(Directive):
Copy each line of the data below with the word "scene".
········
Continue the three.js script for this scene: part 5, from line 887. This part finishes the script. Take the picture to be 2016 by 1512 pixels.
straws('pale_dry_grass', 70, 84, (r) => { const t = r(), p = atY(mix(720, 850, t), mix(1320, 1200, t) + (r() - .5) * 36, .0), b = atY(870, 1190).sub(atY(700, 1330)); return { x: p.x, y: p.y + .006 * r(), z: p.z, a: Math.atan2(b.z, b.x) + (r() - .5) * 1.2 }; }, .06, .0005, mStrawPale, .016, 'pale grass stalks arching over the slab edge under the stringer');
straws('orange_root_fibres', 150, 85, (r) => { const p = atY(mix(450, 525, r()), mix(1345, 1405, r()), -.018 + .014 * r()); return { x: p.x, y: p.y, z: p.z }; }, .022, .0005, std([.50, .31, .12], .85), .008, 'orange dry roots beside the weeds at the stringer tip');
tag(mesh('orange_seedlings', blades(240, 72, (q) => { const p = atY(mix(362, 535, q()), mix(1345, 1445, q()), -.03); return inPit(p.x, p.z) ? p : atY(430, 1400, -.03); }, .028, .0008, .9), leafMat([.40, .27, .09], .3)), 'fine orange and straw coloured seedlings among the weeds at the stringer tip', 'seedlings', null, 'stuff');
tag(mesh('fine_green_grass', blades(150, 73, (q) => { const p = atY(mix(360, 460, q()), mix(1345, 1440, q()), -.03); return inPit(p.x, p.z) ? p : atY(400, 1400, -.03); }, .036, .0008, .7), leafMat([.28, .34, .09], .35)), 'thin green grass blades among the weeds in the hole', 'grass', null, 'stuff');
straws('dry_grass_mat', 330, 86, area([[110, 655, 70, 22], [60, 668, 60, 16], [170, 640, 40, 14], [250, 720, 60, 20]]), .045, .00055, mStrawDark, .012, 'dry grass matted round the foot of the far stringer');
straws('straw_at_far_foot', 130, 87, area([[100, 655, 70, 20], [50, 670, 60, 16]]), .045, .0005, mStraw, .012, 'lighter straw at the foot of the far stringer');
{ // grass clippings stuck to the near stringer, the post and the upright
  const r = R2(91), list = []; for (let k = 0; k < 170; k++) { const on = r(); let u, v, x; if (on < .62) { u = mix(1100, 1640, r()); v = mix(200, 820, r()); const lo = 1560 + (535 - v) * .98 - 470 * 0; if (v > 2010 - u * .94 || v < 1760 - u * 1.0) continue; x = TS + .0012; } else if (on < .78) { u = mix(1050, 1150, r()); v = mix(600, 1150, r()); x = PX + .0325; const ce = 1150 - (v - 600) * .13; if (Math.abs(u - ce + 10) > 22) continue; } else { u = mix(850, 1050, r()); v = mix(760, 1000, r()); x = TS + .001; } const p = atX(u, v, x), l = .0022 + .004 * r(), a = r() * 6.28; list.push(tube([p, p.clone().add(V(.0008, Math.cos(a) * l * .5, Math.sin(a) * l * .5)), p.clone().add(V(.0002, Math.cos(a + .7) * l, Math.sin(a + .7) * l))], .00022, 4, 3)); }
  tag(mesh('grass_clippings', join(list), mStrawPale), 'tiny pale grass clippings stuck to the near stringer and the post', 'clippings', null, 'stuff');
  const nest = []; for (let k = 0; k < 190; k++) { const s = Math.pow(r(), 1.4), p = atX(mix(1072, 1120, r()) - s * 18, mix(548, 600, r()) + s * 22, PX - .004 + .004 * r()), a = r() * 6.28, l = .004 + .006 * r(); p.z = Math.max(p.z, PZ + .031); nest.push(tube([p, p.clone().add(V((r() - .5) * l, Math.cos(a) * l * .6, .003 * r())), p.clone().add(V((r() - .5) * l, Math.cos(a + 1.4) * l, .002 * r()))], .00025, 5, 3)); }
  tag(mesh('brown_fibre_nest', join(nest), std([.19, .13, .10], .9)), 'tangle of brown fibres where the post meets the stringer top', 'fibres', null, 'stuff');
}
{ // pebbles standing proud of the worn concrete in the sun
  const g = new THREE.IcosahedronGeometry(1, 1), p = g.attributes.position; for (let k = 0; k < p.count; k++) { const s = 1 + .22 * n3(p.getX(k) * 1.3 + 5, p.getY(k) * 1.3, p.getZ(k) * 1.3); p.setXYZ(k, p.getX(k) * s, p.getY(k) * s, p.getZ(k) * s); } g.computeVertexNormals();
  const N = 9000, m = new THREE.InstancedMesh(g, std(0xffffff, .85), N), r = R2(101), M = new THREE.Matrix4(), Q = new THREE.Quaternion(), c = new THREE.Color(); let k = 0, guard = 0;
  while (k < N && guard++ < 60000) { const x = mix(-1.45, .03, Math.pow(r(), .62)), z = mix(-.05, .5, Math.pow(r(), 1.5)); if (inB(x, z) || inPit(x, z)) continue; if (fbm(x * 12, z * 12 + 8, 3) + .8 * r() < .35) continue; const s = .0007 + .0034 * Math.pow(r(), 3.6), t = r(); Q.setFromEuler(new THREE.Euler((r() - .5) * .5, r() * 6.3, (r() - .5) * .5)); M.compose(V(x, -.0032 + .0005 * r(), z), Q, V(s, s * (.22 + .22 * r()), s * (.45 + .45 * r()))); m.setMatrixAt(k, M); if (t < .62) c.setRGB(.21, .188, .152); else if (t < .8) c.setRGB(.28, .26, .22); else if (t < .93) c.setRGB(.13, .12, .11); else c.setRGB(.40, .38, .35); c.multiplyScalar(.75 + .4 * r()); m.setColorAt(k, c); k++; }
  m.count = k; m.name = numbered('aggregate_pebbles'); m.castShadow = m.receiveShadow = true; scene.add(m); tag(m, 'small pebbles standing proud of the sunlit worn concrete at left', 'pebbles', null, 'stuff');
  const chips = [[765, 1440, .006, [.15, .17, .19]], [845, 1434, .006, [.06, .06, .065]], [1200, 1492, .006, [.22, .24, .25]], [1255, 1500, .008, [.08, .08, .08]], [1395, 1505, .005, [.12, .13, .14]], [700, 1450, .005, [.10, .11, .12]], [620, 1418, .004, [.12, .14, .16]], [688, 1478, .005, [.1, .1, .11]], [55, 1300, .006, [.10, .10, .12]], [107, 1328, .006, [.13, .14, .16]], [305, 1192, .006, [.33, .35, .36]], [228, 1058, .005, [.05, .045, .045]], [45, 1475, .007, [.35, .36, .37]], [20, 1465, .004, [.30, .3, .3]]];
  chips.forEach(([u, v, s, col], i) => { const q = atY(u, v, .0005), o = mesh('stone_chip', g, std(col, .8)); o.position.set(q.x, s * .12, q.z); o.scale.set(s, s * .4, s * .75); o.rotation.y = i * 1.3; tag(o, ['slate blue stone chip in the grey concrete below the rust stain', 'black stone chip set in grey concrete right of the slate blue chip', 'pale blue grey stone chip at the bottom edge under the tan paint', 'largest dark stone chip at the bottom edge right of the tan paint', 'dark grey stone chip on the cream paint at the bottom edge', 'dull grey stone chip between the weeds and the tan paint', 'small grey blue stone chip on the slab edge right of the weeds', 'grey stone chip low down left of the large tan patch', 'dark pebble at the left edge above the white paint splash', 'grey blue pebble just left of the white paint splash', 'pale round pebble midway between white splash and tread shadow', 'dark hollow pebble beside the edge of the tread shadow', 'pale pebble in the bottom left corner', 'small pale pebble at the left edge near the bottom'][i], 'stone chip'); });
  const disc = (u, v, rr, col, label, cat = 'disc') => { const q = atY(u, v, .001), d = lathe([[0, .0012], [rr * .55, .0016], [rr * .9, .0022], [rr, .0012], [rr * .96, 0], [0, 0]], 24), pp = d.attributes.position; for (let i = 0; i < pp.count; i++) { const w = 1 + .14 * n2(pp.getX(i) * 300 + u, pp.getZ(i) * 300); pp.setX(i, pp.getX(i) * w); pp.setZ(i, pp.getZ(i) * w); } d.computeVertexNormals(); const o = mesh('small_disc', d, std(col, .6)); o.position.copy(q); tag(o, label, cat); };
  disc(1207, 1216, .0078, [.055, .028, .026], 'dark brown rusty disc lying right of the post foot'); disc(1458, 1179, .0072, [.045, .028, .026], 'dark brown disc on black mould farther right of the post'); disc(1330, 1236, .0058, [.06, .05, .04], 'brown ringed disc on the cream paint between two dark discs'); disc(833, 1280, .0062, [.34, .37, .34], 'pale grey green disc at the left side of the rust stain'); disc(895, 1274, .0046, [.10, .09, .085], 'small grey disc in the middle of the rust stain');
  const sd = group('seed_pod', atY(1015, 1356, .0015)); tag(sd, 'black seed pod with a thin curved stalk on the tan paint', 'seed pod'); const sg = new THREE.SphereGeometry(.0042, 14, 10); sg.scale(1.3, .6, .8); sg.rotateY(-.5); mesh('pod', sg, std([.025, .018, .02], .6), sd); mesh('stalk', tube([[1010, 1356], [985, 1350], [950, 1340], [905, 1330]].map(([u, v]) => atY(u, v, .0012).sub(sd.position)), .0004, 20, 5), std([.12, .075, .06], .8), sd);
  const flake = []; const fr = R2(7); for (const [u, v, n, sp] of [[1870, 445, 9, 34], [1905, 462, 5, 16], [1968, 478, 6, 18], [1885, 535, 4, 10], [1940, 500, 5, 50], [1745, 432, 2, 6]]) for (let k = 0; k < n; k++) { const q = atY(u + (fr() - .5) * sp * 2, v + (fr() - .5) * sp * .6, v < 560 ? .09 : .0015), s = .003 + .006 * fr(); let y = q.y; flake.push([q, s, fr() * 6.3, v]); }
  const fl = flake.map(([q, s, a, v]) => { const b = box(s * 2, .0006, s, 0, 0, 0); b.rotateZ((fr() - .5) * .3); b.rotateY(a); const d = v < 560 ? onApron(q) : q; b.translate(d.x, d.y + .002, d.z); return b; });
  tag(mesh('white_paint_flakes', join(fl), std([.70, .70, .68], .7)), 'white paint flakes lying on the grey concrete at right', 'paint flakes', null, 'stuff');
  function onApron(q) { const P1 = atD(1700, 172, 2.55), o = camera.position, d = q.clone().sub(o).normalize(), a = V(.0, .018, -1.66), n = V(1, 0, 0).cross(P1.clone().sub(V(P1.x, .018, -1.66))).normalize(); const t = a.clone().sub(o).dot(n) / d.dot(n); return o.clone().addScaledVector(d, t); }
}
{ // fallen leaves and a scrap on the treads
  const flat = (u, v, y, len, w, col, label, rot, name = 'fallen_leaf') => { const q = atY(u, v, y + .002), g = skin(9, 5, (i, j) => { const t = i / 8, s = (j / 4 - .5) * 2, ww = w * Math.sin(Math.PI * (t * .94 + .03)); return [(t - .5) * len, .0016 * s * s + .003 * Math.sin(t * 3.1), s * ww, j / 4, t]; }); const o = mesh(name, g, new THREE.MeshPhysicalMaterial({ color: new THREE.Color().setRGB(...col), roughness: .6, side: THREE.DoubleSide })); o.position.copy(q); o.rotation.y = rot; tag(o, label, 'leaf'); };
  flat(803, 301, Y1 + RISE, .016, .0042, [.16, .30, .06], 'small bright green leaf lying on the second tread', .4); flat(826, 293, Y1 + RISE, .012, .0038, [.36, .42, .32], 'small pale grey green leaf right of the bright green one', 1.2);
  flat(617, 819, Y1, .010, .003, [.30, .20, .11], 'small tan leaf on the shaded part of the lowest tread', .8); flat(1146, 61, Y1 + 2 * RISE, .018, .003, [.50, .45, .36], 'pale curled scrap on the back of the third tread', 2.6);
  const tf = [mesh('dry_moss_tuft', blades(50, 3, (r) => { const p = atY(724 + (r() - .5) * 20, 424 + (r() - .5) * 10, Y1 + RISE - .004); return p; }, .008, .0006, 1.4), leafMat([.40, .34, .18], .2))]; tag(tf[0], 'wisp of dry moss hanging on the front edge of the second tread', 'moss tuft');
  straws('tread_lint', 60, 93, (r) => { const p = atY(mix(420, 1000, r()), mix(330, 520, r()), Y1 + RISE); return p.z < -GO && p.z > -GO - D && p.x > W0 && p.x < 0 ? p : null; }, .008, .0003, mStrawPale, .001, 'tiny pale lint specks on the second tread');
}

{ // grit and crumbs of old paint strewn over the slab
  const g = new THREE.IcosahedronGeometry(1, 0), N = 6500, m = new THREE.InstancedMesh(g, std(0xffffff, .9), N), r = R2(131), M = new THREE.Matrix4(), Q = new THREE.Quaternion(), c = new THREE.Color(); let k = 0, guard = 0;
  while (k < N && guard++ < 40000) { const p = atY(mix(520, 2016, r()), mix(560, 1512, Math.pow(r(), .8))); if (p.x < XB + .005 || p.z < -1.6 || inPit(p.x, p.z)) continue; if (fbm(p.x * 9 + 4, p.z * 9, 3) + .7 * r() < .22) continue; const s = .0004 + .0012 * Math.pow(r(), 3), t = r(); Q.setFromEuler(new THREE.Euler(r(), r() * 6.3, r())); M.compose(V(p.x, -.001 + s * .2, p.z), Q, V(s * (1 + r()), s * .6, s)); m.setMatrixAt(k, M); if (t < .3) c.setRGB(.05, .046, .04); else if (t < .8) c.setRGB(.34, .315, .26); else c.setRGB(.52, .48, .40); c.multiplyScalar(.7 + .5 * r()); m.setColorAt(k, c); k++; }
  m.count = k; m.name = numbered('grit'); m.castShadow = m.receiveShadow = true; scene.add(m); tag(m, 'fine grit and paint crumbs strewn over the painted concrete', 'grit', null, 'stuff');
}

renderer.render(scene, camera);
········
(Output of the task):
Continue the three.js script for this scene: part 5, from line 887. This part finishes the script. Take the picture to be 2016 by 1512 pixels.
  m.count = k; m.name = numbered('aggregate_pebbles'); m.castShadow = m.receiveShadow = true; scene.add(m); tag(m, 'small pebbles standing proud of the sunlit worn concrete at left', 'pebbles', null, 'stuff');
  m.count = k; m.name = numbered('grit'); m.castShadow = m.receiveShadow = true; scene.add(m); tag(m, 'fine grit and paint crumbs strewn over the painted concrete', 'grit', null, 'stuff');
renderer.render(scene, camera);